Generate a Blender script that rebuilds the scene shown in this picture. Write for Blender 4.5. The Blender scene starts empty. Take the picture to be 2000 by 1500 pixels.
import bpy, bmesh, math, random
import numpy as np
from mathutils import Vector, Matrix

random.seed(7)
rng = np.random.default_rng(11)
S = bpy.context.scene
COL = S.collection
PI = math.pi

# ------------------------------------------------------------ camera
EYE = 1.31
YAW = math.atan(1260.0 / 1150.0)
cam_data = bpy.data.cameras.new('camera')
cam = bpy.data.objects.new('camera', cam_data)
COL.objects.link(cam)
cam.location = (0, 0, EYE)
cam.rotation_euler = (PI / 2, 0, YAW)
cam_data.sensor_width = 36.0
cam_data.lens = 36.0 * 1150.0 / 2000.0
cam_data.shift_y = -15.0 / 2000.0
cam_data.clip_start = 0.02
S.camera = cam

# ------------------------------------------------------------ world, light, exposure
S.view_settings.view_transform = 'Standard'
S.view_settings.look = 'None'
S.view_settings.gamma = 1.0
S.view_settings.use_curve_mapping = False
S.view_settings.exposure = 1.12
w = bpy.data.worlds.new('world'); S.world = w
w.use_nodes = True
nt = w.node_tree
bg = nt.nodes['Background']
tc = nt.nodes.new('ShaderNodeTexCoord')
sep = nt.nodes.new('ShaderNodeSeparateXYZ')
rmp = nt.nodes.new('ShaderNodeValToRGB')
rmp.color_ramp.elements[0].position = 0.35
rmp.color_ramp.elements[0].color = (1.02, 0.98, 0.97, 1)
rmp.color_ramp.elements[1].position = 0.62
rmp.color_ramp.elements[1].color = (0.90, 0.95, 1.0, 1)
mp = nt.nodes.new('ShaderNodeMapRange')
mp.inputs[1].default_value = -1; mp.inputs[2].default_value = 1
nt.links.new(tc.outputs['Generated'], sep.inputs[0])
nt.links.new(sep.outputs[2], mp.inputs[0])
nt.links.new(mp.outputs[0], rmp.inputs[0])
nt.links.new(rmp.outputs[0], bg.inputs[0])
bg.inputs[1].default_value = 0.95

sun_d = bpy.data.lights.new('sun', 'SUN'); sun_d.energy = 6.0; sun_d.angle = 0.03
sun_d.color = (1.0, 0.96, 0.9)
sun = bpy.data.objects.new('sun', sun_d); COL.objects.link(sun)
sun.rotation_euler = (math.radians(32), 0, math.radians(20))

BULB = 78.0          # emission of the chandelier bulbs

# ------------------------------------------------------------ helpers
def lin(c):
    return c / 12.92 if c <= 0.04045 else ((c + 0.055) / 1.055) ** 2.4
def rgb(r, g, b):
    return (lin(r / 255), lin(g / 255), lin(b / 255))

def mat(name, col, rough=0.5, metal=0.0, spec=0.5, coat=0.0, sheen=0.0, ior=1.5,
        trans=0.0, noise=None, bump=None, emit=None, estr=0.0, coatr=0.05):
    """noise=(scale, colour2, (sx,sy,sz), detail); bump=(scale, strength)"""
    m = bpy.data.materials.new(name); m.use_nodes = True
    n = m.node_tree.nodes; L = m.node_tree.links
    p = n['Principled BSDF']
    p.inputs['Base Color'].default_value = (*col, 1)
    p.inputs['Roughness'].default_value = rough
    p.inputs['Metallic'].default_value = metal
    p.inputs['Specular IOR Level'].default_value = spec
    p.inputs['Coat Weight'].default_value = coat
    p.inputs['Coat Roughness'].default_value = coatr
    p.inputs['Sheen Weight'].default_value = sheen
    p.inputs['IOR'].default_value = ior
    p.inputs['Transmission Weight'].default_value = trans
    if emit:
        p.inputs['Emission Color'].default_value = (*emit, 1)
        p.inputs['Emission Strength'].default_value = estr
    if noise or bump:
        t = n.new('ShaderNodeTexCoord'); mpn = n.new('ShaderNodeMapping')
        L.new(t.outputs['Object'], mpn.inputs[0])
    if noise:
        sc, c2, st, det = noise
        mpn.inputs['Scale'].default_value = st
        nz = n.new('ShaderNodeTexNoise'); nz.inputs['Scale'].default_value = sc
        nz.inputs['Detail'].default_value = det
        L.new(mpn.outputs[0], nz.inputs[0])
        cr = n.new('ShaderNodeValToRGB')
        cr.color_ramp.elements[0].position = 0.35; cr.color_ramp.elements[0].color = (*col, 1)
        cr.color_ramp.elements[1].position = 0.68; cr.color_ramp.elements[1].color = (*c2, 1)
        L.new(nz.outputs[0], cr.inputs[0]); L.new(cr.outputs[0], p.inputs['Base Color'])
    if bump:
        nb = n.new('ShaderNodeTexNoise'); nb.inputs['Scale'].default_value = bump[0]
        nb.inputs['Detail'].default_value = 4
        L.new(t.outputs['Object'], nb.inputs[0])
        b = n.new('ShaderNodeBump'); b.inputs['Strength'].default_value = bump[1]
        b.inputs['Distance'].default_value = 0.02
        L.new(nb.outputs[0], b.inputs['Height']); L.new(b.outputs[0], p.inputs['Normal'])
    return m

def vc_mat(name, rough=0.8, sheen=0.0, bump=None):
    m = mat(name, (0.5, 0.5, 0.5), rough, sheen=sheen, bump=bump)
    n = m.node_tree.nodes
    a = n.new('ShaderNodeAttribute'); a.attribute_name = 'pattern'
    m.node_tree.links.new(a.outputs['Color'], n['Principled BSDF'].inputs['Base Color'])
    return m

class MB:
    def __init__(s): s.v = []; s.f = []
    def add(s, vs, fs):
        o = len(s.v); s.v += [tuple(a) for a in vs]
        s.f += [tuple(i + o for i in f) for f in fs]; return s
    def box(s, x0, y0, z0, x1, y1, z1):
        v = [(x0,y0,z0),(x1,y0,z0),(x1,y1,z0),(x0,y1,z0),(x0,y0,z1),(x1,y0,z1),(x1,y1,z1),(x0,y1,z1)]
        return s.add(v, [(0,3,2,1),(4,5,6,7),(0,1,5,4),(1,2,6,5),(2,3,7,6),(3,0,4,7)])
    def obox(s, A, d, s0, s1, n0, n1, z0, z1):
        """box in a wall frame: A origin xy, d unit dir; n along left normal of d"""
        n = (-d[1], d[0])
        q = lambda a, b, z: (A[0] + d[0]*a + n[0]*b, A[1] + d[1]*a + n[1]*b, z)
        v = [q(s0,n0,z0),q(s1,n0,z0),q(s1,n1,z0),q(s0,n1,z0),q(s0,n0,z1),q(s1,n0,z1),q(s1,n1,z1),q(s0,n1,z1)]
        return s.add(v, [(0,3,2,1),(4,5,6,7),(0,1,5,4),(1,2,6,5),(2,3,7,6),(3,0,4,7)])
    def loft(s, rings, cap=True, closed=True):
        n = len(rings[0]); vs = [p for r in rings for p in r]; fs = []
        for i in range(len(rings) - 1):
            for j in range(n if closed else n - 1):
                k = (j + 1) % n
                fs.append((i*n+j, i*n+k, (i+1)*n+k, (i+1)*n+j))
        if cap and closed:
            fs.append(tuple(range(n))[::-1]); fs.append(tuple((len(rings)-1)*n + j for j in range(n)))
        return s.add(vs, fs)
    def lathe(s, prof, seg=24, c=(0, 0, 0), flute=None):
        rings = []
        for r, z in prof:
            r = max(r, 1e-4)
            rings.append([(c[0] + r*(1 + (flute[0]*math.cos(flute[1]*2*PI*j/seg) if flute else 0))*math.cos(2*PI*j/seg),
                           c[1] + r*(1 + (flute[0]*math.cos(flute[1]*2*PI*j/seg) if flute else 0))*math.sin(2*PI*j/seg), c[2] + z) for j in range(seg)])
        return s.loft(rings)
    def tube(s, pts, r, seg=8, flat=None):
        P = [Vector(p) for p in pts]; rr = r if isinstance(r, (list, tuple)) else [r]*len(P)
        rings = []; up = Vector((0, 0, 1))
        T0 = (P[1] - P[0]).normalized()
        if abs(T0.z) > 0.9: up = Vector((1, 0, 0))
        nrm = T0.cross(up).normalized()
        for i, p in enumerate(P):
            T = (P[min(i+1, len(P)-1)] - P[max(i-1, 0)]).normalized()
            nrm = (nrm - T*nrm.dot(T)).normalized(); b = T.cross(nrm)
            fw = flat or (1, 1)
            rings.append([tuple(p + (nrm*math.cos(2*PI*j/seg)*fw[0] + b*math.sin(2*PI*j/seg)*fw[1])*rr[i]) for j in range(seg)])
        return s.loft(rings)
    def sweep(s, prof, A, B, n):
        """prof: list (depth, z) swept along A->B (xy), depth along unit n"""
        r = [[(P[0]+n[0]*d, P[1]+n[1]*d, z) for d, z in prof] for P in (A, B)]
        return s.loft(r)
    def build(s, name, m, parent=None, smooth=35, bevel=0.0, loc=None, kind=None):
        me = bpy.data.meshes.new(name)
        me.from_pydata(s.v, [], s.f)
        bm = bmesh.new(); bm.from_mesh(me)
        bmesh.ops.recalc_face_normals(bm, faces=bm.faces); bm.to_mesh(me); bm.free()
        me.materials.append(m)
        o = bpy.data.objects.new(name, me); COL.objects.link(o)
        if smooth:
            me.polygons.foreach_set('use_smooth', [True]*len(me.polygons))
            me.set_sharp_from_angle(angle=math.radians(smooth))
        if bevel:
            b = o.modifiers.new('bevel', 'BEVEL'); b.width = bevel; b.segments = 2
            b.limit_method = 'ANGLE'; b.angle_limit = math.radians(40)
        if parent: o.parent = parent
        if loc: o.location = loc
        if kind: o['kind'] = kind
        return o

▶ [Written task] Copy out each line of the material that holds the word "scene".

▶ [Worked answer]
Generate a Blender script that rebuilds the scene shown in this picture. Write for Blender 4.5. The Blender scene starts empty. Take the picture to be 2000 by 1500 pixels.
S = bpy.context.scene